Personally, I’ve always been impressed by what different feminists have brough to the table in terms of the pornography question, but I also think that the ‘alternative to/alternative within’ question gets a lot of lip service, which is the level of consciousness raising that bell hooks lives in.


Emily: That’s a good way of explaining the difference.  And is it possible for an alternative to become as popular without somehow becoming oppressive / exploitative?
Even Ben & Jerry’s is owned by Unilever.


Dan: Mmmm…. The easy answer is that my gut says yes, but the way forward is complicated.
The way I understand people and organizations is that the way that you keep an alternative to system alternative to is by giving control of it to another system that is also alternative to.
The way you keep feminist indie comics good is by keeping the barriers to participation low and encourage conference formats and publishing formats that are participatory and based on reflection and dialogue and self-determination.
A feminist fandom and comicsphere, if you will. And let the people closest to the situation figure out what the hell a a feminist fandom would look like, but let that question be open to people who participate and not to some ‘owner class’ or whatever.


Emily: But by virtue of being alternative, doesn’t that limit the reach?


Dan: For a time, until it’s the dominant model (or displaces the dominant model as being the only thing that can generate it’s own life) it does. Does reach worry you?
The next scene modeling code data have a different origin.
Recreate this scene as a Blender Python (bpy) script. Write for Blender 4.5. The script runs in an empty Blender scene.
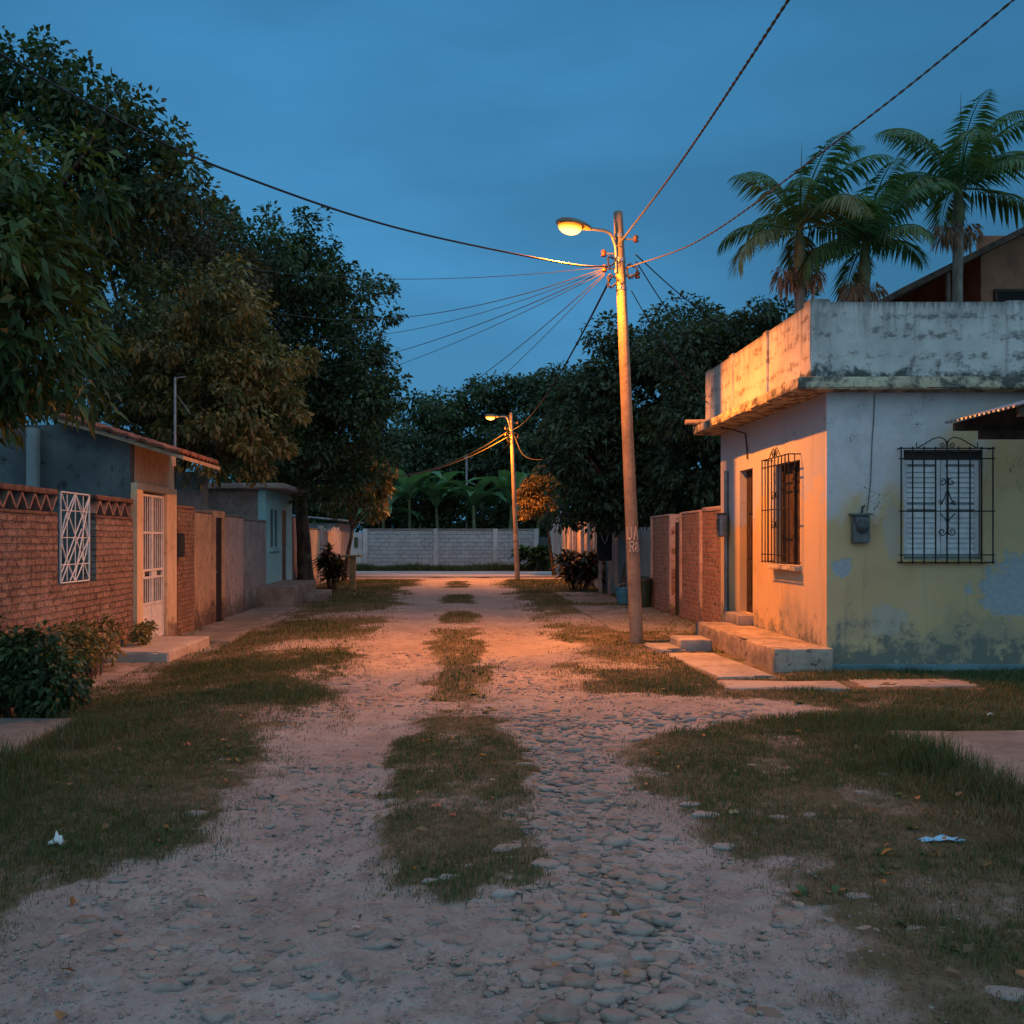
import bpy, math, random
import numpy as np
from mathutils import Vector, Matrix, noise as mnoise

SC = bpy.context.scene
COL = SC.collection
rng = np.random.default_rng(11)
random.seed(11)
PI = math.pi
R = math.radians

# ------------------------------------------------------------------ camera
CAM_H = 1.6
cam = bpy.data.cameras.new('camera')
cam.sensor_width = 36.0
cam.lens = 36.0 * 1000 / 1024
cam.shift_x = 55 / 1024
cam.shift_y = 28 / 1024
cam.clip_start = 0.05
cam.clip_end = 2000
camo = bpy.data.objects.new('camera', cam)
camo.location = (0, 0, CAM_H)
camo.rotation_euler = (R(90), 0, 0)
COL.objects.link(camo)
SC.camera = camo


def at(px, py, Y):
    """metres of a point seen in the survey picture at depth Y"""
    return Vector(((px - 457) * Y / 1000, Y, CAM_H - (py - 540) * Y / 1000))


# ------------------------------------------------------------------ noise (numpy)
def _hash(xi, yi, s):
    h = (xi.astype(np.int64) * 374761393 + yi.astype(np.int64) * 668265263 + s * 974711) & 0xffffffff
    h = ((h ^ (h >> 13)) * 1274126177) & 0xffffffff
    return ((h ^ (h >> 16)) & 0xffffff) / float(0xffffff)


def vnoise(x, y, s=0):
    x = np.asarray(x, float); y = np.asarray(y, float)
    xi = np.floor(x); yi = np.floor(y)
    fx = x - xi; fy = y - yi
    fx = fx * fx * (3 - 2 * fx); fy = fy * fy * (3 - 2 * fy)
    a = _hash(xi, yi, s); b = _hash(xi + 1, yi, s); c = _hash(xi, yi + 1, s); d = _hash(xi + 1, yi + 1, s)
    return (a * (1 - fx) + b * fx) * (1 - fy) + (c * (1 - fx) + d * fx) * fy


def fbm(x, y, s=0, o=3):
    t = 0; a = 0.5; n = 0
    for k in range(o):
        t = t + a * vnoise(x * 2 ** k, y * 2 ** k, s + k * 7); n += a; a *= .5
    return t / n


def sstep(a, b, x):
    t = np.clip((np.asarray(x, float) - a) / (b - a), 0, 1)
    return t * t * (3 - 2 * t)


# ------------------------------------------------------------------ object helpers
WL = {}


def tag(o, label=None, cat=None, group=None, kind=None):
    if label: o['label'] = label
    if cat: o['category'] = cat
    if group: o['group'] = group
    if kind: o['kind'] = kind
    return o


def thing(name, label, cat, loc, group=None):
    o = bpy.data.objects.new(name, None)
    o.empty_display_size = .2
    COL.objects.link(o)
    o.location = loc
    WL[o] = Vector(loc)
    return tag(o, label, cat, group)


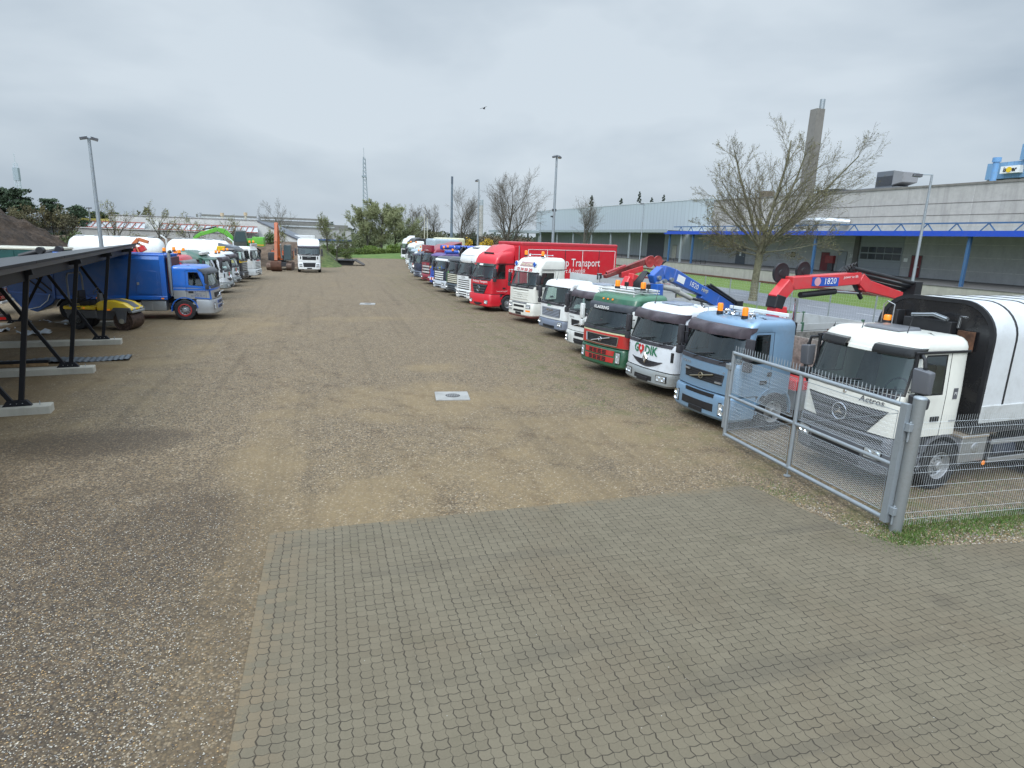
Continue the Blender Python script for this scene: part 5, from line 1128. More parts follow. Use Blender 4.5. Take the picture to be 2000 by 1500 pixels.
def dropsides(root, x0, x1, zf, h, m, hw=1.25, post=None, frame=DARK, head=True, boards=2):
    mb = MB(); mb.box(x0, x1, -hw + .03, hw - .03, zf - .16, zf, frame); fl = mb.build('load_bed', root, bev=.01)
    post = post or frame
    for s in (1, -1):
        for k in range(boards):
            a = x0 + .06 + (x1 - x0 - .1) * k / boards; b = x0 - .02 + (x1 - x0) * (k + 1) / boards; mb = MB(); y0, y1 = s * (hw - .03), s * hw
            mb.box(a, b, min(y0, y1), max(y0, y1), zf + .01, zf + h, m)
            for q in range(1, 4): mb.box(a, b, min(s * (hw), s * (hw + .006)), max(s * hw, s * (hw + .006)), zf + h * q / 4 - .008, zf + h * q / 4 + .008, DARK)
            mb.build('dropside', root, bev=.006)
            mb = MB(); mb.box(b + .0, b + .08, min(s * (hw - .06), s * (hw + .02)), max(s * (hw - .06), s * (hw + .02)), zf - .1, zf + h + .06, post); mb.build('stake', root)
    mb = MB(); mb.box(x1, x1 + .03, -hw, hw, zf, zf + h, m); mb.build('tailboard', root, bev=.006)
    if head: mb = MB(); mb.box(x0 - .04, x0, -hw, hw, zf, zf + h + .15, m); mb.build('headboard', root, bev=.006)
    return fl
def grille(c, kind, z0, z1, m=DARK, bar=None, n=4, name=None, txt=None, tz=None, ts=.16, frame=None, w=.72, chrome=CHROME):
    mb = MB()
    if kind == 'scania':
        c.patch(mb, -w, w, z0, z1, BLACK, .006); g = mb.build('grille', c.root, smooth=40); h = (z1 - z0) / n
        for k in range(n):
            mb = MB(); c.patch(mb, -w, w, z0 + h * (k + .30), z0 + h * (k + .86), bar, .04, .0); mb.build('grille_bar', g, bev=.012)
    elif kind == 'volvo':
        fm = frame or chrome
        c.patch(mb, -w, w, z0, z1, DARK, .008, t0=-w - .04, t1=w + .04); g = mb.build('grille', c.root, smooth=40)
        for k in range(5): mb = MB(); z = z0 + (z1 - z0) * (k + .5) / 5; c.patch(mb, -w + .02, w - .02, z - .012, z + .012, BLACK, .02, 0); mb.build('grille_bar', g, smooth=40)
        mb = MB(); e = .022
        if frame != 'none':
            c.patch(mb, -w - .01, w + .01, z0 - e, z0 + e * .4, fm, .03); c.patch(mb, -w - .05, w + .05, z1 - e * .4, z1 + e, fm, .03)
            for s in (-1, 1):
                pts = [(c.fx(s * (w + .01), z0) - .02, s * (w + .01), z0), (c.fx(s * (w + .05), z1) - .02, s * (w + .05), z1)]; mb.tube(pts, e * .8, 5, fm)
            mb.build('grille_frame', g, smooth=40)
        mb = MB(); pts = [(c.fx(y, z) - .045, y, z) for y, z in ((w * .62, z0 + .04), (0, (z0 + z1) / 2), (-w * .62, z1 - .04))]; mb.tube(pts, .02, 5, chrome)
        o = Vector((c.fx(0, z0) - .05, 0, (z0 + z1) / 2)); mb.tube([o + Vector((0, sin(a) * .075, cos(a) * .075)) for a in [k * pi / 8 for k in range(17)]], .014, 5, chrome, caps=False); mb.build('emblem', g, smooth=50)
    elif kind == 'man':
        c.patch(mb, -w, w, z0, z1, m, .01, t0=-w - .02, t1=w + .02); g = mb.build('grille', c.root, smooth=40)
        for k in range(n): mb = MB(); z = z0 + (z1 - z0) * (k + .5) / n; c.patch(mb, -w + .03, w - .03, z - (z1 - z0) / n * .3, z + (z1 - z0) / n * .3, bar or GREYP, .032, 0); mb.build('grille_bar', g, bev=.006)
    elif kind == 'merc':
        c.patch(mb, -w * .62, w * .62, z0, z1, BLACK, .01, t0=-w, t1=w, nz=4); g = mb.build('grille', c.root, smooth=40)
        for k in range(n):
            f0, f1 = (k + .2) / n, (k + .8) / n; a, b = w * (.62 + .38 * f0) - .03, w * (.62 + .38 * f1) - .03; mb = MB(); c.patch(mb, -a, a, z0 + (z1 - z0) * f0, z0 + (z1 - z0) * f1, bar or GREYP, .045, 0, t0=-b, t1=b); mb.build('grille_bar', g, bev=.012)
        star(c, (z0 + z1) / 2 + .03, .17, .06)
    elif kind == 'smile':
        n_ = 16; F = []; B = []
        for k in range(n_ + 1): y = -w + 2 * w * k / n_; q = 1 - (y / w) ** 2; F.append((c.fx(y, z1) - .014, y, z1 - .06 * q)); B.append((c.fx(y, z0) - .014, y, z1 - .01 - (z1 - z0) * q))
        mb.ring([F, B], PLAST, close=False); g = mb.build('grille', c.root, smooth=40)
        for k in range(3): mb = MB(); z = z0 + .07 + k * .055; hw_ = w * (.38 + .16 * k); c.patch(mb, -hw_, hw_, z, z + .02, BLACK, .022, 0); mb.build('grille_bar', g, smooth=40)
        mb = MB(); x = c.fx(0, z1) - .05; mb.ring([[(x - d, y * s, z1 + .03 + z * s) for y, z in ((0, -.15), (.085, 0), (0, .15), (-.085, 0))] for d, s in ((-.04, 1.25), (0, 1.2), (.02, 1.0), (.02, .62), (.005, .55))], chrome, True, False, True); mb.build('diamond_emblem', g, smooth=0)
    if txt:
        mb = MB(); c.text(mb, txt, 0, tz or z1 + .12, ts, chrome if name is None else name, 1.25, 0, .02, .03); mb.build('lettering', g, smooth=0)
    return g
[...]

Emily: I’m thinking back to alternative Beyoncés but I can’t imagine someone having her reach without benefiting rich white CEOs. I think Beyoncé’s reach is a huge part of what makes her, currently. She’s not doing or saying things that aren’t being done or said elsewhere. In terms of her music and feminism, I mean. She’s influential because she’s so widely known, and she’s so widely known because at some point, someone with money and means determined they could profit off of her.


Dan: And that’s where I feel like hooks is coming down on Beyonce. Like, we’ve cut her a lot of slack to this point, so now “Whatchoo gonna do? You down with the struggle or what?” And hooks is like “Not lookin’ like it”. Just like she and Cornel West have sorta moved into the “Obama has failed to live up to the aspirations placed on him and slack cut for him by not appropriately emphasizing the struggle of people who fought to put him there” camp.
Meanwhile, a lot of other people are like “Nuh uh. The fact that Beyonce exists is a success and she’s doing successful work by being visable.” But again the question lingers- Successful for whom? Successful in whose struggle?


Emily: Do you think it’s possible or probable that Beyoncé will take hooks’ criticisms to heart?


Dan: That’s kind of the million dollar question, isn’t it? If Beyoncé is the feminist I think people want her to be, I think that’s a possibility. If she’s what hooks is seeing, then unlikely.
But miracles are amazing, unlikely things so, I don’t know. I hope so. She will have to struggle against the collective forces of having the option to not care and to have a group of people telling her to stay the course.